You might have been watching a quiz show or been at pub trivia, heard a question and thought, ‘the answer’s on the tip of my tongue. I’ll know it if I hear it.’
This is the difference between recall and recognition.
Recall represents the deeper and more difficult type of learning. It’s the ability to retrieve information in detail, without prompting and to do this it must be more ingrained in long-term memory.
Recognition, on the other hand – knowing that you have seen or heard some piece of information before – is pretty easy. Some evidence even suggests we can implicitly recognise images that we have seen delivered subliminally, too quickly to be consciously aware of.
Achieving recall level with some particular piece of information depends firstly on repetition – it’s just how neurons work that each time a particular pathway is fired, that path is strengthened and fires more easily in future.
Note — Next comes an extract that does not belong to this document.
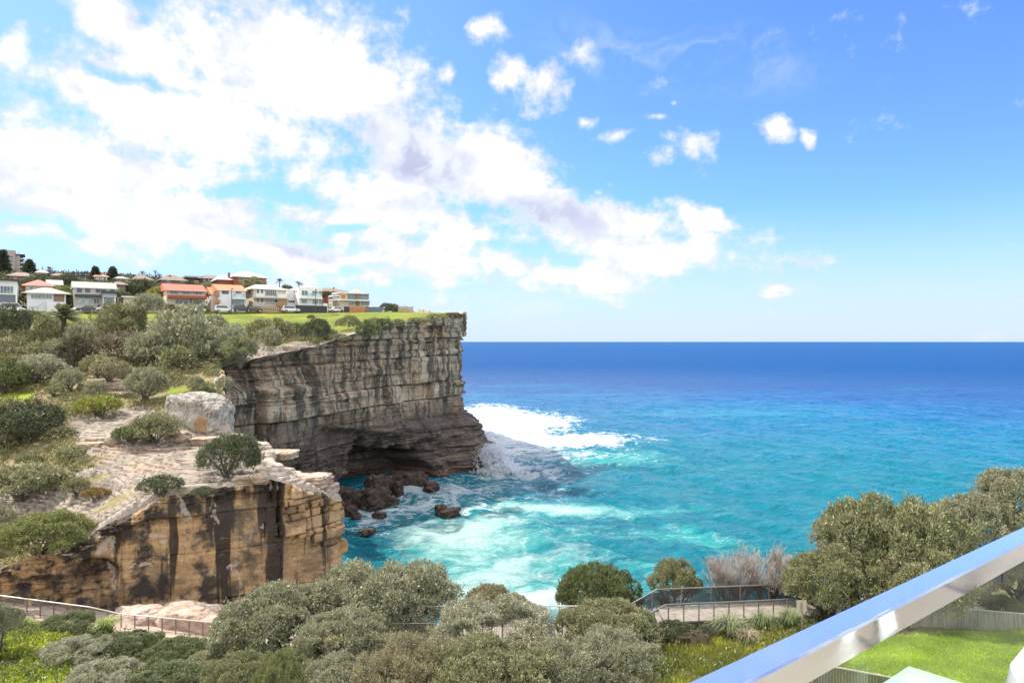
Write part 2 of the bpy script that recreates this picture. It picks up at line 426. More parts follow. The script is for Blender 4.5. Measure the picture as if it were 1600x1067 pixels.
def mat_ground():
    m, t, b = new_mat('headland ground')
    p = t.pos()
    big = t.noise(p, 0.12, 5, 0.6); mid = t.noise(p, 0.9, 6, 0.62); fine = t.noise(p, 5.0, 6, 0.6)
    x, y, z = t.xyz(p)
    lay = t.noise(t.vec(t.m('MULTIPLY', x, .12), t.m('MULTIPLY', y, .12), t.m('MULTIPLY', z, 3.2)), 1.0, 5, 0.6)
    rock = t.ramp(t.m('ADD', t.m('MULTIPLY', lay, .5), t.m('MULTIPLY', mid, .5)), [(0.32, (.12, .095, .075)), (0.43, (.205, .172, .138)), (0.55, (.31, .262, .212)), (0.72, (.41, .355, .295))])
    rock = t.mix(t.step(t.noise(t.v('MULTIPLY', p, (.5, 1.2, 1.5)), 1.6, 7, .7), .53, .62), rock, (.13, .11, .095))
    rock = t.mix(t.m('MULTIPLY', t.attr('red'), t.step(mid, .35, .6)), rock, (.38, .255, .19))
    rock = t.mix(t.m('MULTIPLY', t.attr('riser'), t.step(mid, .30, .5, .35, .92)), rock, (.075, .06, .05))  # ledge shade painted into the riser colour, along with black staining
    soil = t.ramp(t.m('ADD', t.m('MULTIPLY', mid, .6), t.m('MULTIPLY', fine, .4)), [(0.3, (.07, .075, .025)), (0.45, (.16, .14, .06)), (0.6, (.27, .215, .12)), (0.75, (.36, .29, .18))])
    grass = t.ramp(t.m('ADD', t.m('MULTIPLY', t.noise(t.v('MULTIPLY', p, (1, 1, 4)), .16, 6, .6), .7), t.m('MULTIPLY', fine, .3)), [(0.3, (.06, .095, .010)), (0.45, (.14, .175, .014)), (0.6, (.215, .235, .02)), (.75, (.31, .29, .05))])
    c = t.mix(t.step(t.m('ADD', t.attr('rock'), t.m('MULTIPLY', t.m('SUBTRACT', fine, .5), .7)), .35, .6), soil, rock)
    gp = t.noise(t.v('MULTIPLY', p, (.05, .16, .8)), 1.0, 5, .6); grass = t.mix(t.m('MULTIPLY', t.step(gp, .47, .60), .75), grass, (.085, .12, .018))  # dark patches paint the shading of lawn undulations into the grass colour
    c = t.mix(t.step(t.m('ADD', t.attr('lawn'), t.m('MULTIPLY', t.m('SUBTRACT', fine, .5), .5)), .35, .65), c, grass)
    t.put(b.inputs['Base Color'], c); b.inputs['Roughness'].default_value = .9; b.inputs['Specular IOR Level'].default_value = .2
    t.put(b.inputs['Normal'], t.bump(t.m('ADD', mid, fine), .6, .12))
    return m

# ------------------------------------------------------------------ cliffs
def strata(z, s, seed, tmin, tmax, dip=0.0, zlo=-40, zhi=20):
    """index of the bed and distance to its nearest bedding plane"""
    rs = np.random.RandomState(seed); b = [zlo]
    while b[-1] < zhi: b.append(b[-1] + tmin + (tmax - tmin) * rs.rand() ** 1.6)
    b = np.array(b); zz = z - dip * s + 0.5 * vnoise(s / 14, np.full_like(s, seed * 1.7)) + 0.12 * vnoise(s / 2.3, z / 9.0, seed=seed)
    i = np.clip(np.searchsorted(b, zz) - 1, 0, len(b) - 2)
    return i, np.minimum(zz - b[i], b[i + 1] - zz), zz, (zz - b[i]) / (b[i + 1] - b[i])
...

But it also depends on what activity is being repeated, and crucially, attempts at recalling the information are more effective than simply hearing it again.
People learning a language know that just reading over a vocabulary list won’t do much but having flash cards, where you must translate a particular random word, and then check your answer, do a much better job of implanting those words in memory. And this is the ability you need in a real-world conversation.
My best exam performance at university was in a maths subject where the lecturer gave us a list of things we would need to know for the exam – things like ‘the definition of a compact shape’, or ‘an example of a simple insurance model’. To revise for the test, I went through the list and attempted to write down the answer. If I didn’t know or had forgotten, I looked it up and wrote it down. Then I would go through the list again the next day, and the next, until I could complete all the items without looking anything up.
For some reason I was never organised or dedicated enough to do this with any other class, but the strategy proved very effective. Recalling it now though (hur hur) I see no reason why I shouldn’t be deploying it with all the things I’m currently learning.